Best presentation concept: Marni and its white cavern [made for] a great comeback in Milan for the brand. The white concept enhanced all the looks of the show.
Trendspotting: The coat is certainly a strong trend, in various lengths and materials as well as in the most disparate colors. The short coat proposal is interesting and in some cases interpreted as a minidress. Knitwear in its maximum expression of colors, materials and shapes (like maxi cardigan, dresses, sets, pants). Leather was seen a lot on coats and blazers, as well as skirts pants, and used perfectly as transeasonal material. In the shoes category, over-the-knee boots were very present.
Must-have item: A short and embellished coat to wear as a dress; over-the-knee boots; maxi bags; knitwear sets.

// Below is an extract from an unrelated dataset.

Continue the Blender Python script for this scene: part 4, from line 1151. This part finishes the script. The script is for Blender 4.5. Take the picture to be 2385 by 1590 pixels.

Budgets: Confirmed same as the previous season.
General comment on the season: In general, the season presented interesting news and confirmed some trends seen in January with men’s fashion. A very elegant and sensual woman emerged, with a very strong aesthetic. The shows were all very interesting with increased creativity compared to spring 2023. The designers certainly dared more, [with] clear and very decisive messages.
Marta Gramaccioni, buying director at LuisaViaRoma
Favorite collections: Gucci: a very beautiful color palette, perfect casting and refined mood.
Best presentation concept: Prada.
Trendspotting: Single-color total looks.
Must have items: Long coats with extra fine slips and over-the-knee boots.
General comment on the season: I felt happy seeing the new Moschino collection, I found energy and hope again. You can see that something important is starting. In general I saw a lot of austerity on the catwalks, many heavy fabrics, many monotonous plays on looks and sculptural pieces. [It seemed] a bit as if all the news we read every day had [infiltrated into] the designers’ [minds] and pushed them to express themselves through clothes.